Ngā Tapuwae o te Kāhui Maunga (the Footsteps of the Ancestors) is a memorial at the base of Pukeahu Hill in Pukeahu National Memorial Park, Wellington. It generally commemorates the participation of Māori in all the wars of New Zealand Aotearoa, including within NZ.
More specifically, the monument represents the historical journey and association of Te Āti Awa with Pukeahu. It consists of three boulders, set in a garden, representing the mountains, Taranaki, Ruapehu and Tongariro, and the statue of Hinerangi. Each boulder has engravings representing Māori of the moa hunter era (pre-1600s) who lived around the Taranaki and Wellington regions. The gardens reflect the once extensive Māori gardens that covered the hill and surrounding area.

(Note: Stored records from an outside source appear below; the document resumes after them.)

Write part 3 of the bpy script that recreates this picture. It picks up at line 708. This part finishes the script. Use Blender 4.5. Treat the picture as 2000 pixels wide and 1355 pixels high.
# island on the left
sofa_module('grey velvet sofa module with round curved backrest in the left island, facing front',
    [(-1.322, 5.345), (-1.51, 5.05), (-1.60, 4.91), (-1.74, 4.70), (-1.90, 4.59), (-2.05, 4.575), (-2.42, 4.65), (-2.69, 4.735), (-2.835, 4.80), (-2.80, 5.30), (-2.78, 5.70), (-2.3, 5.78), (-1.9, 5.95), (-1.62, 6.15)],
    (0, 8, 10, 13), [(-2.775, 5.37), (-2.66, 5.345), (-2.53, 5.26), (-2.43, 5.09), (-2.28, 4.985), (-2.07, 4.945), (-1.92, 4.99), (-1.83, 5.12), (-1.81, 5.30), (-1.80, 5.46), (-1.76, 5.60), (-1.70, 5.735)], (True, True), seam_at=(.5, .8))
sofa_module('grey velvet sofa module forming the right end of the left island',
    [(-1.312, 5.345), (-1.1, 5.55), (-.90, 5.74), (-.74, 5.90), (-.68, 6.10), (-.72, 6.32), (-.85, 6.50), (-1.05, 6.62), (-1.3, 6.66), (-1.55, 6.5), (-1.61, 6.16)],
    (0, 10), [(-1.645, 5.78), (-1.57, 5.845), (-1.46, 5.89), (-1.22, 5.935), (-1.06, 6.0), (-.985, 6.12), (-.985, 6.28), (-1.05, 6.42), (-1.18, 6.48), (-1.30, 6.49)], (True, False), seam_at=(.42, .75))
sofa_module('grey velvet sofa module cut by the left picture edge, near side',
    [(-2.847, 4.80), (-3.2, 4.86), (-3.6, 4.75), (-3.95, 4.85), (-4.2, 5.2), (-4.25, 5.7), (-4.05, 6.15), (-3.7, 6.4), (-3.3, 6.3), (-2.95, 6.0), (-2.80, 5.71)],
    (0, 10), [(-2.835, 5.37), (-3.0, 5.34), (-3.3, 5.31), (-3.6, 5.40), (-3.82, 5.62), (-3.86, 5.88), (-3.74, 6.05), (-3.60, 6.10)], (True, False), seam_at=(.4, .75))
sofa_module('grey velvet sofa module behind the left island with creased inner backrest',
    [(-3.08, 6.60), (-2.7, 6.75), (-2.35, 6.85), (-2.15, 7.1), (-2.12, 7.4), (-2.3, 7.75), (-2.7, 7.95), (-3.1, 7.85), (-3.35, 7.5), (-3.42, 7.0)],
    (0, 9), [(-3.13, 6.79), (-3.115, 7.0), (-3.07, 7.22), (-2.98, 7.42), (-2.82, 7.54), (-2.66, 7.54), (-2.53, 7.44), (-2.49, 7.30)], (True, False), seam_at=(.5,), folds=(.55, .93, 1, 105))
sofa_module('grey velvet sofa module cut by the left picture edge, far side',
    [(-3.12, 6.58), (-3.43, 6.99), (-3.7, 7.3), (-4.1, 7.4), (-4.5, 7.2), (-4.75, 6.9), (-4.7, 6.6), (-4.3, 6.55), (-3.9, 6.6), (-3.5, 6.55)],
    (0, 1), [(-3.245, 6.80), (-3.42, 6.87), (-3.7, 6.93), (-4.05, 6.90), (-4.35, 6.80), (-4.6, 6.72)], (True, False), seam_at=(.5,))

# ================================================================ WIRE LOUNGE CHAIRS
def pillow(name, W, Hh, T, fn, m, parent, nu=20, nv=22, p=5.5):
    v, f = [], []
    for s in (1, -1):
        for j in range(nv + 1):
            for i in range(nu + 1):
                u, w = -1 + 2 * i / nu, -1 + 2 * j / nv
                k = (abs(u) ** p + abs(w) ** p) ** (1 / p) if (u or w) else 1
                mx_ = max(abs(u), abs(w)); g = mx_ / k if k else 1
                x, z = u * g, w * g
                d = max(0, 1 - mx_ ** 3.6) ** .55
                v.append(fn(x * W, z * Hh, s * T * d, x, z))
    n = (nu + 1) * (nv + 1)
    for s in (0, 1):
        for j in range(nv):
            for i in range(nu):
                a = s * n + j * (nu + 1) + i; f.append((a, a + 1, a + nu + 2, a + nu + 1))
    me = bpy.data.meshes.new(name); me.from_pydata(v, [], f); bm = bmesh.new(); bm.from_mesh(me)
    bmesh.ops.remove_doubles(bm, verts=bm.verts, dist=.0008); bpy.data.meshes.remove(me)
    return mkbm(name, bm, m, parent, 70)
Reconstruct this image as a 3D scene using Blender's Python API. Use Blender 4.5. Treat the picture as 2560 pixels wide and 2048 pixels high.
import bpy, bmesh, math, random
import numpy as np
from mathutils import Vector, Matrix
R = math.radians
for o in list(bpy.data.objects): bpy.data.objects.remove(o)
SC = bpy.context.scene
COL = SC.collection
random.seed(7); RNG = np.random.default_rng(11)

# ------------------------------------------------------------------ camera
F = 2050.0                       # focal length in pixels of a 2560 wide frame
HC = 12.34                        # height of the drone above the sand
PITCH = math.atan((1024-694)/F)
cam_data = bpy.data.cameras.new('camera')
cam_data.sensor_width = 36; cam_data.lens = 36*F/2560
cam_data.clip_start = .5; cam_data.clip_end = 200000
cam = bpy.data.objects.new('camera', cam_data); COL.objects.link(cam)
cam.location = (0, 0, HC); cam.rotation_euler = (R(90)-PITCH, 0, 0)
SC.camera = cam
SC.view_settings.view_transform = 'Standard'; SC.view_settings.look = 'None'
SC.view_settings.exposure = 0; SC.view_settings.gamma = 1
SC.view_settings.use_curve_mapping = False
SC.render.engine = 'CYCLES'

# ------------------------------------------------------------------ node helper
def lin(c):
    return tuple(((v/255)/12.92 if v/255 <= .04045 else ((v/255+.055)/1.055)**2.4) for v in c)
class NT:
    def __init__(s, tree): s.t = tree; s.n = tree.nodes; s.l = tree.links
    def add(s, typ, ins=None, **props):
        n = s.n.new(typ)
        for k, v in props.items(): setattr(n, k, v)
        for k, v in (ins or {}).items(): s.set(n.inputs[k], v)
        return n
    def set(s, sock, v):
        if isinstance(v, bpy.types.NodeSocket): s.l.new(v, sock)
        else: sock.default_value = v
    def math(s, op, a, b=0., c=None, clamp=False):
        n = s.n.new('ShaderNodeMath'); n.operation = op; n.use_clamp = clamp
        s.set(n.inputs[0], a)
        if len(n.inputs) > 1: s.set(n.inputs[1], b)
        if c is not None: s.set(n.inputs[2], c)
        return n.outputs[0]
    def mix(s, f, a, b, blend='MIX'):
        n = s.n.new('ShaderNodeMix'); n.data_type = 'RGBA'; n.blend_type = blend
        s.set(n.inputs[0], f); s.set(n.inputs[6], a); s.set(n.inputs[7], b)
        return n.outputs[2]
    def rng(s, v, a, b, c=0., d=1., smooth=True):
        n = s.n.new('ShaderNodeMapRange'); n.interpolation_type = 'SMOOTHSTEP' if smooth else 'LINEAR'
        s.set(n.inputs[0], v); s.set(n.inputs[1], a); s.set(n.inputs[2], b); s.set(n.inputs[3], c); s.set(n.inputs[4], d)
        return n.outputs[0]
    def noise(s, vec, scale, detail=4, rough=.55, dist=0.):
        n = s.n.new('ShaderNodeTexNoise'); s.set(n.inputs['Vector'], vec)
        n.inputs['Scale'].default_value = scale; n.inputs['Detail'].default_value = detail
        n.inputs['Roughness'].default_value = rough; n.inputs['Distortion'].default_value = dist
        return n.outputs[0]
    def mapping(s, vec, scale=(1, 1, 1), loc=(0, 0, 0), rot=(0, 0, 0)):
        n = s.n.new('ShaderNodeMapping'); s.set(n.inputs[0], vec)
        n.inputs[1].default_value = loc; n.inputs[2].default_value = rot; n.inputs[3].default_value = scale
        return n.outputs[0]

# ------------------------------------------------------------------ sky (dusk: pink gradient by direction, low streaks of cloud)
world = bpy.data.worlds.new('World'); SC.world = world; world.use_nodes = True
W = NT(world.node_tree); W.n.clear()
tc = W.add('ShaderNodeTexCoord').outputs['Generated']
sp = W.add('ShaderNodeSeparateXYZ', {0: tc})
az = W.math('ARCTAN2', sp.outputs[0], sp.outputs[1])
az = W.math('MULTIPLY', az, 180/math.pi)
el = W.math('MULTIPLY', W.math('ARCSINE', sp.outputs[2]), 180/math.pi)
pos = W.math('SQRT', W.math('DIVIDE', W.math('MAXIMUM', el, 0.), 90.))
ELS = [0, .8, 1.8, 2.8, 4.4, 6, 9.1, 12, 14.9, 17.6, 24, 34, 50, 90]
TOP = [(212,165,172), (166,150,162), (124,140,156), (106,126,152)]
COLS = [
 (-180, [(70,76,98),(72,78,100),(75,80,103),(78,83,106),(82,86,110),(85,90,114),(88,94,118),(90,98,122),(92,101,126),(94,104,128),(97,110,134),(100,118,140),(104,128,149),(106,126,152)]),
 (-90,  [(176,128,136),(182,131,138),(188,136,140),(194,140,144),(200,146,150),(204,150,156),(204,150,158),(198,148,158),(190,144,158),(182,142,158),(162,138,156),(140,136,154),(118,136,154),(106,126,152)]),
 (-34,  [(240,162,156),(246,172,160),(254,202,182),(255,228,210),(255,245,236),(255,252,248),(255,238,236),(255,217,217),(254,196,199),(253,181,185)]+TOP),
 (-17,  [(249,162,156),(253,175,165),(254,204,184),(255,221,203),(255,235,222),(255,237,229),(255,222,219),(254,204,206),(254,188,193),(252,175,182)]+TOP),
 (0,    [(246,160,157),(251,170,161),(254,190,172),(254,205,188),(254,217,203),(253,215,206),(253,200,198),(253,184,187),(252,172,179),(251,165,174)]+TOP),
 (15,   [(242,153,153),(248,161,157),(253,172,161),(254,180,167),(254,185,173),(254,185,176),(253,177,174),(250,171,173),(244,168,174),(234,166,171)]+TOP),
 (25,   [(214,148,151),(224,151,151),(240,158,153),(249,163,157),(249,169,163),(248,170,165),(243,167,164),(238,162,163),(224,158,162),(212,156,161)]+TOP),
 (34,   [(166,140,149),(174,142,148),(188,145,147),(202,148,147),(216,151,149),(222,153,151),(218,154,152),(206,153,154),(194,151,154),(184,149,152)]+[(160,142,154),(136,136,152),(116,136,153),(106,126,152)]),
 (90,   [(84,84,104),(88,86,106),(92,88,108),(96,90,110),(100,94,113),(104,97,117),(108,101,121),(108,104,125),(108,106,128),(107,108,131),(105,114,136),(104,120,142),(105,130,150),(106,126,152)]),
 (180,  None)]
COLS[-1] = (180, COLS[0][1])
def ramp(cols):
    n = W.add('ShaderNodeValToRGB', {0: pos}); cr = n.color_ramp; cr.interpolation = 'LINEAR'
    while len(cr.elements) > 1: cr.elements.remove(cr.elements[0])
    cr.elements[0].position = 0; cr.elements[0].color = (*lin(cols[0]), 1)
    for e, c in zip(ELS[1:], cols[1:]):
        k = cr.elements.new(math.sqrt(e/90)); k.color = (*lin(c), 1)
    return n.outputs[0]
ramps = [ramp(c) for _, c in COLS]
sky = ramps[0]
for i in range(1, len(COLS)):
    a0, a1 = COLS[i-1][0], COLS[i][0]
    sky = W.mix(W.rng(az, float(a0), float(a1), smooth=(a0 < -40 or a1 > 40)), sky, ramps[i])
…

The statue of Hinerangi within the garden was designed by Darcy Nicholas and is a stylised kuia (mother figure). She faces the Tomb of the Unknown Warrior below the tower Carillon on the Pukeahu and, beyond that, Aoraki Mt Cook in the Southern Alps. She is a kaikaranga (caller) calling the fallen warrior home.
At the top of the hill, at the northwest end of the Dominion Museum building, is the Parihaka Sculpture, which commemorates an atrocity committed by the NZ government against Taranaki and Te Āti Awa Māori at the end of the NZ Wars in 1881.